According to a draft document seen published Wednesday,
February 7, the Hamas counter proposal envisions three phases lasting 45 days
each.
The proposed deal would see Palestinian resistance groups
exchange the remaining Israeli prisoners of war they captured on 7 October for
Palestinian prisoners. The reconstruction of Gaza would begin, Israeli forces
would withdraw completely and bodies and remains would be exchanged.
US Secretary of State Antony Blinken arrived Tuesday night
in Israel after meeting the leaders of mediators Qatar and Egypt in the most
serious diplomatic push of the war so far aimed at reaching an extended truce
between both sides.
According to the Hamas counter-proposal, all Israeli women
hostages, males under 19, the elderly and the sick would be released during the
first 45-day phase in exchange for the release of Palestinian women and
children from Israeli jails.
The remaining male hostages would be released during the
second phase, and remain exchanged in the third phase.

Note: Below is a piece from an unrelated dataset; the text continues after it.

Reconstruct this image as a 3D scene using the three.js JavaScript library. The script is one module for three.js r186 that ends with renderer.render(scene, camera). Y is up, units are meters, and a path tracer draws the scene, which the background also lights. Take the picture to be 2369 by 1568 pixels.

By the end of the third
phase, Hamas would expect the sides to have reached an agreement on an end to
the war.
The group said in an addendum to the proposal that it wished
for the release of 1,500 prisoners, a third of whom it wanted to select from a
list of Palestinians handed life sentences by Israel.
The truce would also increase the flow of food and other aid
to Gaza’s desperate civilians who are facing hunger and dire shortages of basic
supplies as a result of Israel’s brutal siege on the enclave.